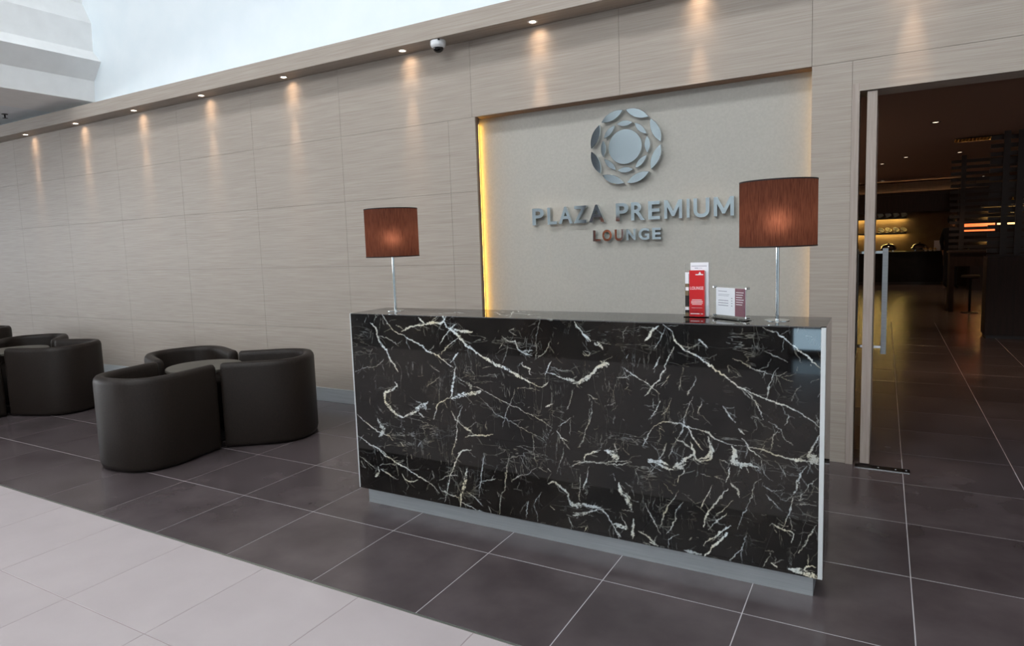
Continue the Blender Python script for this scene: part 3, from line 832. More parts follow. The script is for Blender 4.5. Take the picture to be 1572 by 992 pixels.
==
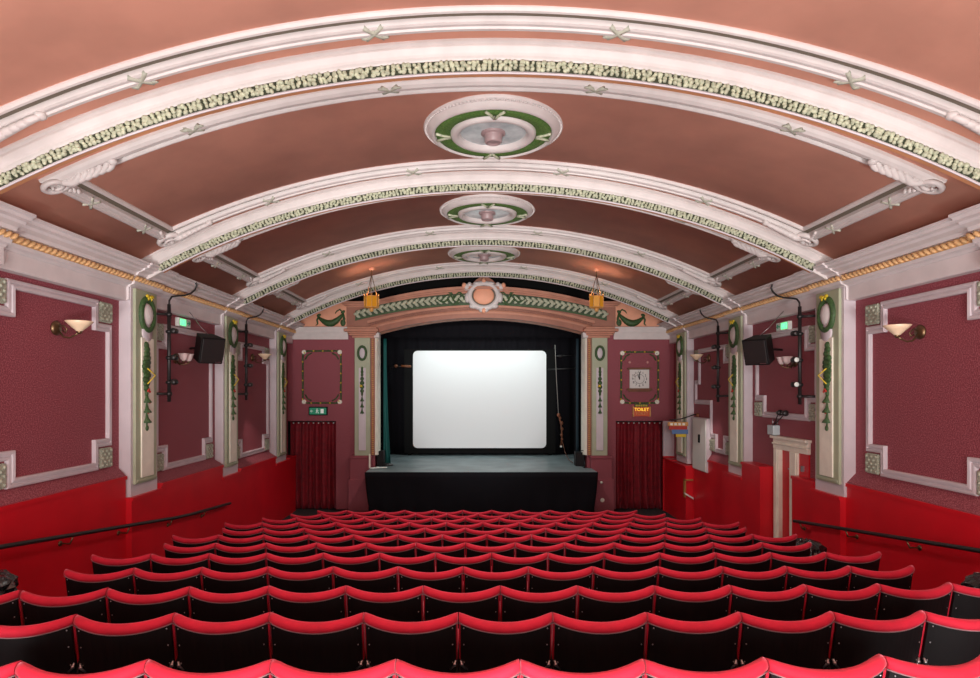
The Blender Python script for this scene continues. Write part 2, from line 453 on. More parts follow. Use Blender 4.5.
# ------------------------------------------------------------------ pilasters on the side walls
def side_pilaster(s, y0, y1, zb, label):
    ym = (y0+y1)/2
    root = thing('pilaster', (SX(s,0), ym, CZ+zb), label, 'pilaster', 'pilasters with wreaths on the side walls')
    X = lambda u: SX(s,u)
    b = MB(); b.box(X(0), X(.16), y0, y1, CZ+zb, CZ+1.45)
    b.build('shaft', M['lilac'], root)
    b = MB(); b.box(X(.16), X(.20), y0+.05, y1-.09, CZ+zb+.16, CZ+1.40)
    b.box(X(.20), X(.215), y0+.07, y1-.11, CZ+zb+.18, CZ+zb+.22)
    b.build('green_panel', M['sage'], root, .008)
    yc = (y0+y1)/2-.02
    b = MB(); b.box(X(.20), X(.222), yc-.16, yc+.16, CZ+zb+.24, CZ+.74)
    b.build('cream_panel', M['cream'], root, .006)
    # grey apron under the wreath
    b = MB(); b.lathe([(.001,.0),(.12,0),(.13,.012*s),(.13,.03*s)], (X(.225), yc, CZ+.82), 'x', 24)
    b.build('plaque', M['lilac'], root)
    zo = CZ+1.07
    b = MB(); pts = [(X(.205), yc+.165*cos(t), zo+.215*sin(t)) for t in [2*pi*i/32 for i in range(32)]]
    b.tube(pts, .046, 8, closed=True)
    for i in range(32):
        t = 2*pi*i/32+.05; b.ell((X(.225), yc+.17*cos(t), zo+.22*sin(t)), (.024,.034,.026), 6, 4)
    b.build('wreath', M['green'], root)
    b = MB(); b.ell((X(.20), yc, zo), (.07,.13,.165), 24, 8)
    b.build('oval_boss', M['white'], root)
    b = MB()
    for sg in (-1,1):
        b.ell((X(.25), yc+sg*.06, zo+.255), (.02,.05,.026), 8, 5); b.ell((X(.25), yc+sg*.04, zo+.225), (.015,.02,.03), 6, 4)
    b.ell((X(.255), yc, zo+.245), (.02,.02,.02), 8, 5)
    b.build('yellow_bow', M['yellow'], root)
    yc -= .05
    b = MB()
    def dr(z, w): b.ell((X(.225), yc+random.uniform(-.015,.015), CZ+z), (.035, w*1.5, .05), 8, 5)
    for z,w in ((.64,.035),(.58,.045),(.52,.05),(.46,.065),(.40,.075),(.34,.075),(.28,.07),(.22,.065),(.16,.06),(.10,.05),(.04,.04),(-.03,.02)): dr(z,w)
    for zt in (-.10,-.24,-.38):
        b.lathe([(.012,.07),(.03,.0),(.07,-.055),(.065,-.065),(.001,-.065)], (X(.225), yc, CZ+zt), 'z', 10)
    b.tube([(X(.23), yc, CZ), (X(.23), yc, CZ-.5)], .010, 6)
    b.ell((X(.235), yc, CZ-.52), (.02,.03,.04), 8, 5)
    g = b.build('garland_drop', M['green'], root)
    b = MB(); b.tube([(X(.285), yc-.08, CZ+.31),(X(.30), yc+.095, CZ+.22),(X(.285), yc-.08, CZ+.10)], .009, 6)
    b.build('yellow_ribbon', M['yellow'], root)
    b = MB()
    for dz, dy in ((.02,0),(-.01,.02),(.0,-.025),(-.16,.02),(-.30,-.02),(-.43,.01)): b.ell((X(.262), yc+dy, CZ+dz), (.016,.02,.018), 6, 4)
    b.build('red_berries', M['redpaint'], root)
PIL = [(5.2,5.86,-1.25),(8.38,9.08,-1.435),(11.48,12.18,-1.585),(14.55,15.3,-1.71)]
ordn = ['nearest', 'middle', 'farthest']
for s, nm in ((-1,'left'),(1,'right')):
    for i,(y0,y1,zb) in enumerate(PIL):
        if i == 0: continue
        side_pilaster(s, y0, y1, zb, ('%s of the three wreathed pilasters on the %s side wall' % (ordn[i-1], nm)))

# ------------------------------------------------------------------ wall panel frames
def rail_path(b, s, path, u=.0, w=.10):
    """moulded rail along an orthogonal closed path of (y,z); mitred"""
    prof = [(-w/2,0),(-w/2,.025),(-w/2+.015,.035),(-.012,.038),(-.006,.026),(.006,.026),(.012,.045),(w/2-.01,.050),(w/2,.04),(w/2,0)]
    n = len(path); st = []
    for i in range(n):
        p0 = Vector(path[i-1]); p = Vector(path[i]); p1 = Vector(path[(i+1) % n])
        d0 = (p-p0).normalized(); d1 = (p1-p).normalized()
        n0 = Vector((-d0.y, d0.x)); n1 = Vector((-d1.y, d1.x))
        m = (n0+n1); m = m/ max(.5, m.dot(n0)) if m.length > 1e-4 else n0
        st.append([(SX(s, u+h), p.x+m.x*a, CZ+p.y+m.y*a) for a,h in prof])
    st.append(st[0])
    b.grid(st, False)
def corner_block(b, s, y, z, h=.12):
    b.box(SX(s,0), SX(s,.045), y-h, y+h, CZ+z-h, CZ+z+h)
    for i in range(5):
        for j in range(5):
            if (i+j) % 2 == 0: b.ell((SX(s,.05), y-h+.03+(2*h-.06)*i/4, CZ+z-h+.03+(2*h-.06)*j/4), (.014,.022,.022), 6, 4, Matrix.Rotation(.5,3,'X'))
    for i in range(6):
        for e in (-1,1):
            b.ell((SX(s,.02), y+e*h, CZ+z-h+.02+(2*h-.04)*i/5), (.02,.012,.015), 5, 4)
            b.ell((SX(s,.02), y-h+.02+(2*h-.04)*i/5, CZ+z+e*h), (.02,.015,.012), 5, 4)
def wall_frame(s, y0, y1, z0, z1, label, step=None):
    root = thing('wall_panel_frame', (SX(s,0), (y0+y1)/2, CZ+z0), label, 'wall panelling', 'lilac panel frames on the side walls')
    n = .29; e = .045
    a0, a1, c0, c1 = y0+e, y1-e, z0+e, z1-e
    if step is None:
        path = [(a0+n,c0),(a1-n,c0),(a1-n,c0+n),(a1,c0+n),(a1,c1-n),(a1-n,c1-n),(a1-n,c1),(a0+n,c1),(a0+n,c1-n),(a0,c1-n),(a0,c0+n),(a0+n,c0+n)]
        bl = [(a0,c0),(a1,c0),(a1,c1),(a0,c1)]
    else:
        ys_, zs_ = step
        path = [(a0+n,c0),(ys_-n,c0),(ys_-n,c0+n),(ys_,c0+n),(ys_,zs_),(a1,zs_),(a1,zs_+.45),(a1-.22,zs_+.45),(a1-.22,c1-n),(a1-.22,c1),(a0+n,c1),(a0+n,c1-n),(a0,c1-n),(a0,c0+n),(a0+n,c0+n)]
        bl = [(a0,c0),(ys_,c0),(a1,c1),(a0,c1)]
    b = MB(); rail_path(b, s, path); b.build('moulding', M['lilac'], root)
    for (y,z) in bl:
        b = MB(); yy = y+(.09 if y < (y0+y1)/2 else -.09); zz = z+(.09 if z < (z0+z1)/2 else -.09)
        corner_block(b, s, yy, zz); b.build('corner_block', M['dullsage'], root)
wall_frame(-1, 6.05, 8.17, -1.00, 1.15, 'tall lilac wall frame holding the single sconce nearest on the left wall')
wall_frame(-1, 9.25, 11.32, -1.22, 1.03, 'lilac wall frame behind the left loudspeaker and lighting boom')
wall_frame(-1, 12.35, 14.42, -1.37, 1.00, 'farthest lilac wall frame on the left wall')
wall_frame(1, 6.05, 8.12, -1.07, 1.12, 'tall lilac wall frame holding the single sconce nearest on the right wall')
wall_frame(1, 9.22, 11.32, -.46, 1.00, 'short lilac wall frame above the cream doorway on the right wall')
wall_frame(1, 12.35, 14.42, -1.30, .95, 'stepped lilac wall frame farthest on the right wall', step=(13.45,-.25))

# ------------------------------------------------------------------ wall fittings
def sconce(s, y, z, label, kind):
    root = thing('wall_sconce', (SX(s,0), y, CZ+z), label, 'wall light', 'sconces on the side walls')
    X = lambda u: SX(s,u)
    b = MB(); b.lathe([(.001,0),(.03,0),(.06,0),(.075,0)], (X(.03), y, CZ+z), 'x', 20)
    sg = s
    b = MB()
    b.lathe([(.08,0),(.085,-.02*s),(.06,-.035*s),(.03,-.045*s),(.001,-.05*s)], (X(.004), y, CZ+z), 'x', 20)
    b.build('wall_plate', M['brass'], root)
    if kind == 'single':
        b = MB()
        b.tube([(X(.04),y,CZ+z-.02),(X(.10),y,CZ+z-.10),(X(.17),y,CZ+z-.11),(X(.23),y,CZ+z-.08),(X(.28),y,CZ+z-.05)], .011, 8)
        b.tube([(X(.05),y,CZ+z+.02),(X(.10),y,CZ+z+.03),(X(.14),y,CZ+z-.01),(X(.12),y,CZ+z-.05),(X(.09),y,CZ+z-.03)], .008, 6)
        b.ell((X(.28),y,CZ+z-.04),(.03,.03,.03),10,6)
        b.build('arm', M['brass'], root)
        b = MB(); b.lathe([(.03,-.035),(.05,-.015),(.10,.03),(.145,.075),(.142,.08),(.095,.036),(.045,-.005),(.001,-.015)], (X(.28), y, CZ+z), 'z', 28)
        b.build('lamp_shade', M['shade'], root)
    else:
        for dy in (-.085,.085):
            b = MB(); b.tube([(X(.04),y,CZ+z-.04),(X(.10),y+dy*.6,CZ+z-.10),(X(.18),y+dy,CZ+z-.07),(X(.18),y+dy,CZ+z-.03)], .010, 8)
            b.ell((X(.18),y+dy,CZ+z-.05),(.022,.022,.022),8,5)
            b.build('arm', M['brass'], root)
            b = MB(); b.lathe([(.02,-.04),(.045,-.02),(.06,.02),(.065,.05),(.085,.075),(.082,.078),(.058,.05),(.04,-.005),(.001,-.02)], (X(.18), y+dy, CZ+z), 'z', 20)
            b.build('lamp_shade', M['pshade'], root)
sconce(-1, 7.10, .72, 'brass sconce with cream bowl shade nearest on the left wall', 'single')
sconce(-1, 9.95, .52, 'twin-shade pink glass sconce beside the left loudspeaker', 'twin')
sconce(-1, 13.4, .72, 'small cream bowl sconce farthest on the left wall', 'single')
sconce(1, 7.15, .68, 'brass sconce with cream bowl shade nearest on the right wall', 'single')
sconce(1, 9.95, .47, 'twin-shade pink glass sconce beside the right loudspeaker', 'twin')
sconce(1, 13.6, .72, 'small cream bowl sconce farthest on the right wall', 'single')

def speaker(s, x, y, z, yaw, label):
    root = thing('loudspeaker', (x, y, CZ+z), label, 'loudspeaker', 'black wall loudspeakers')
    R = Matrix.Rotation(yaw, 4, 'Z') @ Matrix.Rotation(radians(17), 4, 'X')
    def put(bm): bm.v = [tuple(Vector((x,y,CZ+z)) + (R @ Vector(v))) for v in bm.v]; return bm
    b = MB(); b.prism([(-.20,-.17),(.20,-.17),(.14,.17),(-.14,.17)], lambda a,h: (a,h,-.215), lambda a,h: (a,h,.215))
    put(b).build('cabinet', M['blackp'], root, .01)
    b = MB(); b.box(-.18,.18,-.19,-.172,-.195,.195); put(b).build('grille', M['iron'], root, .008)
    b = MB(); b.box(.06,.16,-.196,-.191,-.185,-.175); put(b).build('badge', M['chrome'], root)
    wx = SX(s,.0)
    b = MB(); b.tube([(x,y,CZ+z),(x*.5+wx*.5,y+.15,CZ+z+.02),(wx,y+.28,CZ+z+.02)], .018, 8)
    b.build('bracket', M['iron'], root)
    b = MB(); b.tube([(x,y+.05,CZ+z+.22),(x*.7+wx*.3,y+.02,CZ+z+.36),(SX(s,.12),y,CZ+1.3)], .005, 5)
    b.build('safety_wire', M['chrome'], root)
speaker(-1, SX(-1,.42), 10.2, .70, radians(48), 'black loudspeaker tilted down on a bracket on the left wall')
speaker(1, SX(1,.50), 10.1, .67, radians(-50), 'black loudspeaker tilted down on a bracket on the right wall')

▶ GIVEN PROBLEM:
Return every line above that contains the word "script".

▶ ANSWER TO THE PROBLEM:
Continue the Blender Python script for this scene: part 3, from line 832. More parts follow. The script is for Blender 4.5. Take the picture to be 1572 by 992 pixels.
The Blender Python script for this scene continues. Write part 2, from line 453 on. More parts follow. Use Blender 4.5.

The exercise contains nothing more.